## Recorded data
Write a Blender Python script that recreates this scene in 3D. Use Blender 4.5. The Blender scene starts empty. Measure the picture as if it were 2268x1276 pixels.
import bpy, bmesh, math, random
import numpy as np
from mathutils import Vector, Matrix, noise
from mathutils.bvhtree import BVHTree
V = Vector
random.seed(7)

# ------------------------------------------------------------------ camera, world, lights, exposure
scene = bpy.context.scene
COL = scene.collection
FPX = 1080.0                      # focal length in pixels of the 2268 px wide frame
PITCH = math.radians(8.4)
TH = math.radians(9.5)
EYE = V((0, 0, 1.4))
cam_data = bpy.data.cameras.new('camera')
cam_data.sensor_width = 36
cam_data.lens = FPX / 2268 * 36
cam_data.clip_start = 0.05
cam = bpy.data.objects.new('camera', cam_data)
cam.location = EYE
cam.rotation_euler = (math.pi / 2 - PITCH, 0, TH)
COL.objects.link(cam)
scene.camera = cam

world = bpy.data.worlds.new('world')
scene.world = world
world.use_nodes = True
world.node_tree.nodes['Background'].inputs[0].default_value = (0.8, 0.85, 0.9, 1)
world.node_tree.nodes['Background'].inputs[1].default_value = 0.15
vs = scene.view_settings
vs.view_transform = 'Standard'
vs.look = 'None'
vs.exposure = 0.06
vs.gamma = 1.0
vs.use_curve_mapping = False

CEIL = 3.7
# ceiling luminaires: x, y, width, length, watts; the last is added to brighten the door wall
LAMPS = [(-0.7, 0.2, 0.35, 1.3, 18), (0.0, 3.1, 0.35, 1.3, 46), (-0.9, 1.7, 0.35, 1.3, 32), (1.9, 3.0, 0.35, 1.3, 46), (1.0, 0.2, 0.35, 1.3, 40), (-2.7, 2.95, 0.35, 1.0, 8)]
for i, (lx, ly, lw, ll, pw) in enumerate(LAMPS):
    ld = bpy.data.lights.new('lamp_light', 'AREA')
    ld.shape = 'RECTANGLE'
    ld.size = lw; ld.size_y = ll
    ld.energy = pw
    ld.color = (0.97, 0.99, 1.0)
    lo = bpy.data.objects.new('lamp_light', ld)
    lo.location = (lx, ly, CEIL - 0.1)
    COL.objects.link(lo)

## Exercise
Give back the listing exactly, please, from its first line to the line containing "random.seed(7)", inclusive, and nothing past that line.

## Output of the exercise
Write a Blender Python script that recreates this scene in 3D. Use Blender 4.5. The Blender scene starts empty. Measure the picture as if it were 2268x1276 pixels.
import bpy, bmesh, math, random
import numpy as np
from mathutils import Vector, Matrix, noise
from mathutils.bvhtree import BVHTree
V = Vector
random.seed(7)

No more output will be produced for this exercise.